Sabemos que com o atual ritmo de vida das famílias, está cada vez mais difícil para os pais conseguirem administrar os conteúdos que as crianças têm acesso, seja televisivo ou principalmente na internet, onde essas imagens são ofertadas para as crianças enquanto elas estão assistindo um desenho ou jogando algo. Nesse sentido, a cobrança por dedicar um tempo de qualidade para os filhos pode até parecer exigente demais para muitos pais, mas é justamente esse tempo que vai permitir a criação desse espaço de diálogo. “Os pais precisam entender que faz parte da sua missão dar esse suporte e essa estrutura na infância porque isso vai de fato ser importante para a formação e para o futuro dos filhos”, explica a bioeticista. Por isso, de acordo com Daiane, os seguintes cuidados são fundamentais:
- Cuidado com a TV ligada, tablets e celulares. Só deixe a televisão ligada e esses eletrônicos à disposição se você estiver próximo para poder monitorar.

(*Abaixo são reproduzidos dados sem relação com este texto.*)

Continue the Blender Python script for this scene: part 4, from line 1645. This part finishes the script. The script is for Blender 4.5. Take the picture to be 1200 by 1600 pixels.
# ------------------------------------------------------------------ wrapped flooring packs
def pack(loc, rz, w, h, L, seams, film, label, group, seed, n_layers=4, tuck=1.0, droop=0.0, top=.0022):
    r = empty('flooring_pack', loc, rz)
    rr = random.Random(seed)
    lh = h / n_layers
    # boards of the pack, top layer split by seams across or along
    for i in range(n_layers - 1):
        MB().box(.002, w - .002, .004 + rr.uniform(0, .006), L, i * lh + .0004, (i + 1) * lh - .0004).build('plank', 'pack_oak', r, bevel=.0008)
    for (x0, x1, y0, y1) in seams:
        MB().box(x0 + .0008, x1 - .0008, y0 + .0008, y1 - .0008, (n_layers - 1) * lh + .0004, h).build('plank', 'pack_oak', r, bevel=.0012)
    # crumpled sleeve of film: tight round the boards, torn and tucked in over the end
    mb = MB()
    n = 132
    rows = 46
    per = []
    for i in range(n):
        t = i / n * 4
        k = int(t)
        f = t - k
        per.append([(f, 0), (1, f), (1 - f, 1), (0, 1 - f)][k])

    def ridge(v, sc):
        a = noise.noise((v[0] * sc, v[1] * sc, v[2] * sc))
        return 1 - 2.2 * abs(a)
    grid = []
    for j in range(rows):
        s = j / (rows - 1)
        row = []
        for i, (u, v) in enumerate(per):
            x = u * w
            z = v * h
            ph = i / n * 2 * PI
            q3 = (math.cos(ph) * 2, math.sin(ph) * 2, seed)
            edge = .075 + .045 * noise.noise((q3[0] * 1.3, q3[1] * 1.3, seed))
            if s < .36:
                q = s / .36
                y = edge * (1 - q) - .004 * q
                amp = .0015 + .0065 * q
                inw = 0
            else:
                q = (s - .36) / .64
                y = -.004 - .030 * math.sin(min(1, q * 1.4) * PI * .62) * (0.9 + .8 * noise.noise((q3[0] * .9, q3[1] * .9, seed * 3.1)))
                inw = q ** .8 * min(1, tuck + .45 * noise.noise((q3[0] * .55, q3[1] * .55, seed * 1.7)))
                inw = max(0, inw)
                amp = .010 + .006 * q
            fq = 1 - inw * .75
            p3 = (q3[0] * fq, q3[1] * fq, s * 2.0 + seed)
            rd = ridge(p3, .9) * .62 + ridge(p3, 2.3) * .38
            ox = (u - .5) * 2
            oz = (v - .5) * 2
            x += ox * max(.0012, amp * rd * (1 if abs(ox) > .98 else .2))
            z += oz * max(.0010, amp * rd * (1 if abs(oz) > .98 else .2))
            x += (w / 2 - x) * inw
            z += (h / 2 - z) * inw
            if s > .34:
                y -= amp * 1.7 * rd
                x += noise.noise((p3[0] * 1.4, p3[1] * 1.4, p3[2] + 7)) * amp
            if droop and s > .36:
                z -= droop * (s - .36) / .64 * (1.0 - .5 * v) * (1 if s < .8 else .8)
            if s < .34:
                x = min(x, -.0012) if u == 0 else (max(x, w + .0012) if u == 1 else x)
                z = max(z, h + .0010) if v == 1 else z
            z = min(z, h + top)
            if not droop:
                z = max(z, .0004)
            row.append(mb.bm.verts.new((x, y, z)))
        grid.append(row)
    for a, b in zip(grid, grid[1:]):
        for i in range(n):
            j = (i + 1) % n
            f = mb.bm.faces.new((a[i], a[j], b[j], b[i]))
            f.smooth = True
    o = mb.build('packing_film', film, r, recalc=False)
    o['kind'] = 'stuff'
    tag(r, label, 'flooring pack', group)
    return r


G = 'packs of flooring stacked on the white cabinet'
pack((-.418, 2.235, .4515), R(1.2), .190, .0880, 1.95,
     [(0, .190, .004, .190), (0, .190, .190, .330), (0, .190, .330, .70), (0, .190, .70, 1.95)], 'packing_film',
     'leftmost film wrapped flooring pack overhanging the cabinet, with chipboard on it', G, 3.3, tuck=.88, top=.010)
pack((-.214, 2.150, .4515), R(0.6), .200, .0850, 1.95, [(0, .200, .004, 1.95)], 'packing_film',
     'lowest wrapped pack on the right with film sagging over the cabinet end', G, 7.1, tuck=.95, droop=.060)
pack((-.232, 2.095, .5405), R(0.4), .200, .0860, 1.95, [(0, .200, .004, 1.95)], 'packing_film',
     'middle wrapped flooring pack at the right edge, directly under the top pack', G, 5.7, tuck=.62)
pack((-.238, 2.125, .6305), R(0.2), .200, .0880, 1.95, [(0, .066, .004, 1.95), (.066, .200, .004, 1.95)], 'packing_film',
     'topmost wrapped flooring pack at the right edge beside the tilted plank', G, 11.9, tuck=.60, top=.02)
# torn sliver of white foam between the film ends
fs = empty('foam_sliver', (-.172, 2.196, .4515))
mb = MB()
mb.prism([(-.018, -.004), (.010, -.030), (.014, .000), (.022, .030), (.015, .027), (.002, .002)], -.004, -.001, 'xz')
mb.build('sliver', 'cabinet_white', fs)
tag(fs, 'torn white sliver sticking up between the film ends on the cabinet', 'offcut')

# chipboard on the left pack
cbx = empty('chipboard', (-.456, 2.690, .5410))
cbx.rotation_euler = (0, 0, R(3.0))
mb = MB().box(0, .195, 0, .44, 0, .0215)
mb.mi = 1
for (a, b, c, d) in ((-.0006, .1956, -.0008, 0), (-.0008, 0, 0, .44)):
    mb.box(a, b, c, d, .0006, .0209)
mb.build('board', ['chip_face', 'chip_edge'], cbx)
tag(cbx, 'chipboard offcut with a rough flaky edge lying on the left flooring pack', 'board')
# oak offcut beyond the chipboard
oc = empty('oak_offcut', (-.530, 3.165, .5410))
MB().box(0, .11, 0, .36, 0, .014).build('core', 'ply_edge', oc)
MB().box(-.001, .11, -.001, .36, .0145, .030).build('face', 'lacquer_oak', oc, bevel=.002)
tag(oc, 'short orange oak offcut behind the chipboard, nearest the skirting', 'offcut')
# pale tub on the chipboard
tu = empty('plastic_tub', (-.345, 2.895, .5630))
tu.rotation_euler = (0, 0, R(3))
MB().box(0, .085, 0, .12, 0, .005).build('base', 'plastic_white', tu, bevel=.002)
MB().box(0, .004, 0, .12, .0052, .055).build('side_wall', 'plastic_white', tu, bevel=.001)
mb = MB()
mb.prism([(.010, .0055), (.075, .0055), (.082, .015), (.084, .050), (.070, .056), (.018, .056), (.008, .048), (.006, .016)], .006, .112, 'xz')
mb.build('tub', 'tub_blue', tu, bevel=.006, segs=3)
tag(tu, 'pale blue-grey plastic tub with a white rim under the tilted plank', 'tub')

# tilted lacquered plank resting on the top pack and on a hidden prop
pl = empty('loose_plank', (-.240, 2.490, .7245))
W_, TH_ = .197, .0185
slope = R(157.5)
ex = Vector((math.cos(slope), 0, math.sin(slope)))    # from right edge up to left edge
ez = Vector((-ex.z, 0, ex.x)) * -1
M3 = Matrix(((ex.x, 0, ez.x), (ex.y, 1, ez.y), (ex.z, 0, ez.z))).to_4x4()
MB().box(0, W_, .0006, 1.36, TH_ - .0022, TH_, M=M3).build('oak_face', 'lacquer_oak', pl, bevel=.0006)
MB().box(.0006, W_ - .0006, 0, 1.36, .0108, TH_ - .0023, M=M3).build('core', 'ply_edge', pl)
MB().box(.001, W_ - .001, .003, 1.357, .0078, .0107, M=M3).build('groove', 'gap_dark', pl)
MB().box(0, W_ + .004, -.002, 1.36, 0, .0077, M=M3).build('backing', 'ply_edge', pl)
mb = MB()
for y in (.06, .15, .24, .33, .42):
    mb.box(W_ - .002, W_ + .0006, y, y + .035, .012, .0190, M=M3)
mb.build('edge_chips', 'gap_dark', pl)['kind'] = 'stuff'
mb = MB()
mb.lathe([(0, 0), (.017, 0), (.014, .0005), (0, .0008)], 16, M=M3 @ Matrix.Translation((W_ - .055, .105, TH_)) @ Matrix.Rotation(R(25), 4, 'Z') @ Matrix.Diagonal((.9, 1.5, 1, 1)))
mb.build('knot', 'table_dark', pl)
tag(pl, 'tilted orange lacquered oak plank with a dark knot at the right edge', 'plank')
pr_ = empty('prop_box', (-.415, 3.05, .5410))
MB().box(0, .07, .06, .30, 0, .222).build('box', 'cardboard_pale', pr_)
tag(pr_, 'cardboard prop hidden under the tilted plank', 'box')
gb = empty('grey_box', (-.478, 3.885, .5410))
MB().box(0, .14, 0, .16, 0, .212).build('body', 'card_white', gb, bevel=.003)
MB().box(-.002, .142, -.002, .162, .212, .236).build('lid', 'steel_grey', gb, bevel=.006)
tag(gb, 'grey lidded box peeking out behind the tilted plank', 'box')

Explique que existem conteúdos que são para crianças e outros não. Mas tome cuidado para não estimular ainda mais a curiosidade de seu pequeno, por isso, fale sem parecer que é um segredo;
- Explique e converse com seu filho quando você perceber que ele teve uma determinada curiosidade em relação a esses assuntos;
- Tenha conversas frequentes sobre todos os tipos de assuntos para que seu filho sinta que pode confiar em você para tirar qualquer dúvida. A própria vivência dos pais e o diálogo aberto sobre a sexualidade podem evitar a antecipação de etapas;
- Fale da importância do cuidado e da proteção com as regiões íntimas. Explique que elas são tão importantes que temos até roupas especiais para elas, como a calcinha e a cueca. Deixe claro que absolutamente ninguém pode tocar nelas;
- Evite estímulos como roupas próprias para adultos. Roupa de criança é roupa confortável, sem decotes e acessórios próprios desse processo de sexualidade do adulto. Deixar a criança com uma identidade infantil vai ajudá-la a compreender seu próprio processo de desenvolvimento de uma maneira saudável, sem que queira o tempo todo adentrar no universo adulto.
Sinais de alerta
Pode ser que alguns pais já tenham percebido comportamentos atípicos de seus filhos e estejam inseguros em relação aos conteúdos ou situações que a criança já pode ter vivido. De acordo com a bioeticista, às vezes é preciso uma percepção mais profissional para entender o que está se passando no imaginário daquela criança ou daquele adolescente. A base deve ser sempre o diálogo com os pais, mas alguns comportamentos podem ser sinais de alerta de que está na hora de procurar ajuda:
- Timidez excessiva. A criança pode querer ficar mais reclusa. Às vezes, ela teve contato com conteúdos apresentados por colegas na escola ou mesmo foi abordada por alguém. Nesses casos, é importante olhar o celular da criança, os pais têm não só esse direito, mas esse dever;
- Distanciamento quando os pais vão demonstrar afeto próprios da relação pais e filhos. Dependendo do tipo de contato que a criança teve, demonstrações de afeto podem ser levadas para o lado da erotização e isso traz certo constrangimento para a criança. Em alguns casos, esse contato pode criar uma repulsa em vez de gerar curiosidade.